The easy and obvious answer is because the vast majority of scopes don’t hold zero. We will remove rifle issues for this discussion, acknowledging that a lot of problems are exaggerated by loose action screws, and faulty mounting systems. But even when you remove the action screw and mounting variables by using a rifle that can not physically have a problem because the action is permanently bedded to the stock, and it has an integral scope base- the amount of times that the rifle loses zero is alarmingly high. Even when most say they have never had a rife lose zero, when you ask them where they are zeroed and what does the rifle group, and then immediately have them shoot they don’t hit that size target, at that range on demand- it’s always off. And then the excuses start. It’s always an “off day”, or they changed primers, or they forgot to reset the turret, etc, etc.

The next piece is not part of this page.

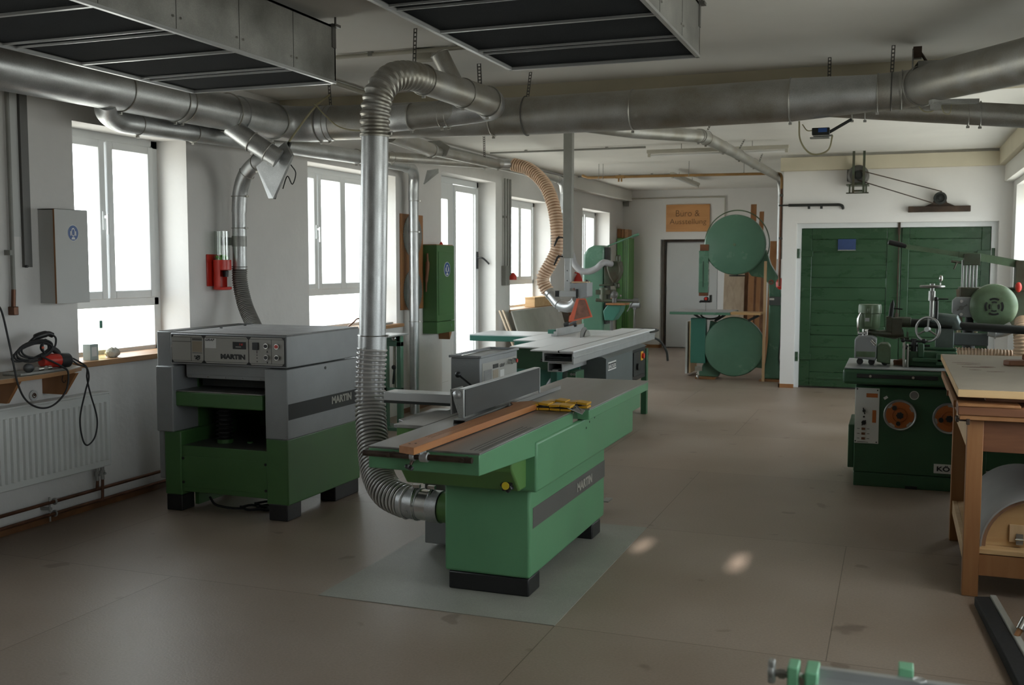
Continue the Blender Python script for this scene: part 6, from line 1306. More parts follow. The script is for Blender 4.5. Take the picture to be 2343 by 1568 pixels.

The human element is real, but it is not hard to learn to consistently pull a trigger without disturbing the rifle from sandbags. And, an “off day” would mean that your groups are larger, not that the center of your groups are off zero. So again acknowledging that the shooter is a source of error, why is it that when you remove the shooter source of error- the amount of times that the rifle loses zero is alarmingly high?
What do I mean by “losing zero”? I mean dead on zero. Not close, not similar, not about two inches high- I mean exactly on. If the rifle is a sub moa rifle and zeroed at 100 yards- when I shoot it, the first, and every subsequent round hits inside a sub moa dot at 100- no excuses.
How many people have shot a rifle and scope with the exact same lot# of ammunition or reloads from the exact same lot of powder, same lot of bullets, and same lot of primers for hundreds of rounds, checking the zero often and have never had a single round not hit the target exactly on zero?
The base reality is this:
If you have not done so, then you do not know that your scope holds zero. If you have done so, and you have had to make a single click to the zero a single time- your scope has lost zero. Yes there are variations in how much a scope loses zero. And how much is acceptable is up to each person, and if someone wants to say that inch or a couple inches at a hundred yards isn’t that big of a deal- well ok. But it is. Scopes are solely an aiming device used to steer bullets at targets- their base function is to do that.